After all that has been said in this blog here, here , here, here, here, and here about the importance of estate taxation to our U.S. scheme of taxation, it will come as no surprise to any reader that I am dismayed by the suggestion that Senator Max Baucus is still considering trying to convince otherSenators (in this case, other Democrats) to accept a "compromise" on a change to estate taxation that would eviscerate the provision and affirm the duplicitous campaign for repeal by the wealthy elite of America.
While Senator Kyl is pushing for repeal (and has previously supported at best a "compromise" that would provide a $10 million or more exemption with a 15% rate, perhaps tied to the capital gain rate that Republicans are determined to reduce to zero), Baucus has argued for a $3.5 million exemption and 35% rate. See this description of the Kyl and Baucus "compromise" negotiations. Any successful "compromise" would likely raise the exemption and significantly lower the rate--setting the stage for the billionaires' lobby to stage a come back with another repeal campaign in another few years. See this discussion of the Kyl "compromise" proposal in mid-2005.
Harold Myerson in the Washington Post today provides a service by alerting his readers to the "Estate Tax Lunacy" gripping Congress. Noting that repeal would "plunge the government another trillion dollars into the red during the first decade (2011-2021) that it would be in effect," he points out that the argument that has garnered ordinary American support--that "the estate tax poses a threat to countless hardworking families"--is fabricated "nonsense." What repeal will do is save the estates of wealthy families like the Cheneys ($13-$61 million in savings), the Rumsfelds ($32-$101 million in savings) and the Walton heirs (billions). Myerson also recognizes the Kyl-Baucus "compromise" of a 15% rate being bandied about for the "folly" it is.

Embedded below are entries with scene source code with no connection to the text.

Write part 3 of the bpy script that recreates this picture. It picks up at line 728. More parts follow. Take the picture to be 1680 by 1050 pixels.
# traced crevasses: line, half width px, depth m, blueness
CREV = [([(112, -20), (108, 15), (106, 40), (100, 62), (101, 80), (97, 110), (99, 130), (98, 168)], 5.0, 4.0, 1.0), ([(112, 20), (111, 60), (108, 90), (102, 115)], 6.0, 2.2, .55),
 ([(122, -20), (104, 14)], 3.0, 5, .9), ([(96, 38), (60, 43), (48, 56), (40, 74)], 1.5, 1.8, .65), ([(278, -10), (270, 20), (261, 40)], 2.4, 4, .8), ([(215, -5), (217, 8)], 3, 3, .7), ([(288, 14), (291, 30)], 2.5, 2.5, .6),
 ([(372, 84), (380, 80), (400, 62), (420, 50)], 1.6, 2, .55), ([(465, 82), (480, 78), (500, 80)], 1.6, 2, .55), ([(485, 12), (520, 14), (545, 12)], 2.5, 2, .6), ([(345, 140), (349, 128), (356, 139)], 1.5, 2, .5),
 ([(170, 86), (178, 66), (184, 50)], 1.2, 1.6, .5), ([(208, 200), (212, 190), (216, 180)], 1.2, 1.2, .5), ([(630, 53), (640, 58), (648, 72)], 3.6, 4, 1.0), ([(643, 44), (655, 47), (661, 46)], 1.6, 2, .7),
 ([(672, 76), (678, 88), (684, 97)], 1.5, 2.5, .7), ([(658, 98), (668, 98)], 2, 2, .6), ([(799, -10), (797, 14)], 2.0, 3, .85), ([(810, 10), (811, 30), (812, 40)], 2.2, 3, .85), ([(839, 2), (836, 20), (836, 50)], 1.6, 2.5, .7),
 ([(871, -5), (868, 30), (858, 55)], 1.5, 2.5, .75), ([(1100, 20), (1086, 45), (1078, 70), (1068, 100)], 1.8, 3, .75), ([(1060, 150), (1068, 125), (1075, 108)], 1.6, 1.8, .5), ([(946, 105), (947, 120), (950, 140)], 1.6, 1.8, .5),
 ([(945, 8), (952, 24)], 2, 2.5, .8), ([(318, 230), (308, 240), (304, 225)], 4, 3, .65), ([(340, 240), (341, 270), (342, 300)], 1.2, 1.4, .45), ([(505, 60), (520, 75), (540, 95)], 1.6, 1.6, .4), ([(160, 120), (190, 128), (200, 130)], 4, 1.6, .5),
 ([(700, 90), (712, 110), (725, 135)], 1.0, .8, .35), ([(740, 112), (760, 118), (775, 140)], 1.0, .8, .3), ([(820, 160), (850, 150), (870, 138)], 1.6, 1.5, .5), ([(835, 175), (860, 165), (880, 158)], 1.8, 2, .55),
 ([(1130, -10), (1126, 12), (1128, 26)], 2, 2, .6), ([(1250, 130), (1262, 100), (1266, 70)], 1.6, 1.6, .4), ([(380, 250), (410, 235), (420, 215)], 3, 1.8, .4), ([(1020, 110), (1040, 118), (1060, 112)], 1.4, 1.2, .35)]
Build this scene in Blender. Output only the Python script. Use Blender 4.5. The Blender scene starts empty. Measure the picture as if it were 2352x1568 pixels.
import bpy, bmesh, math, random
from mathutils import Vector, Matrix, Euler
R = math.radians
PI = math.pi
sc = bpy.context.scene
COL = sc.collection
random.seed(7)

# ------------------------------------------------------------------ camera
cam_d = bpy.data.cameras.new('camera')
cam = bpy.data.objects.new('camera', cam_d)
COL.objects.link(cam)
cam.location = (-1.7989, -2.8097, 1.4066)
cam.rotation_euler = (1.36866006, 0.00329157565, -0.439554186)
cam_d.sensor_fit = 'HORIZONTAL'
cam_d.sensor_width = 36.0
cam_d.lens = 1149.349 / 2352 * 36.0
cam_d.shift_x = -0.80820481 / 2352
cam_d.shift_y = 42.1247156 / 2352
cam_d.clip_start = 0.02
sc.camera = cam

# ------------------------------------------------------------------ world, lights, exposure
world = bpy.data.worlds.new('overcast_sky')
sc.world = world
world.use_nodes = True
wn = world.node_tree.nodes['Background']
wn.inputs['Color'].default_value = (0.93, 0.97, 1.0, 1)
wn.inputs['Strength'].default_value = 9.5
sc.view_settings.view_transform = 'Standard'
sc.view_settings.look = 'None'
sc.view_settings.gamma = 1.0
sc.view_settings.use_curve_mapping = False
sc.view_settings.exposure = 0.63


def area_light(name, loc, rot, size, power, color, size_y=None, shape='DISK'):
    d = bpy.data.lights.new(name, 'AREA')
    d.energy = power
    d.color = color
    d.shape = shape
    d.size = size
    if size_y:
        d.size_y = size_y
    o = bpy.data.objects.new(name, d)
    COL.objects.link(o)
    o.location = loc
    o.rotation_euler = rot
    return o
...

I'd go one step further. Congress's willingness to consider such an irrational approach to the country's fiscal woes must have to do with the fact that Congress is made up primarily of millionaires whose main interaction is with fellow millionaires. The rarefied atmosphere of "inside the Beltway" combines with the exclusivity of the Wall Street financial boardrooms, resulting in government by, of, and for the wealthy. Until Congress gets beyond the easy slogans provided by the billionaires who are behind estate tax repeal and reduction of capital gains and dividends taxation, it will not understand that its class-warfare revenue policies that soak the poor and let the rich capture the spoils of war cannot sustain a viable democracy.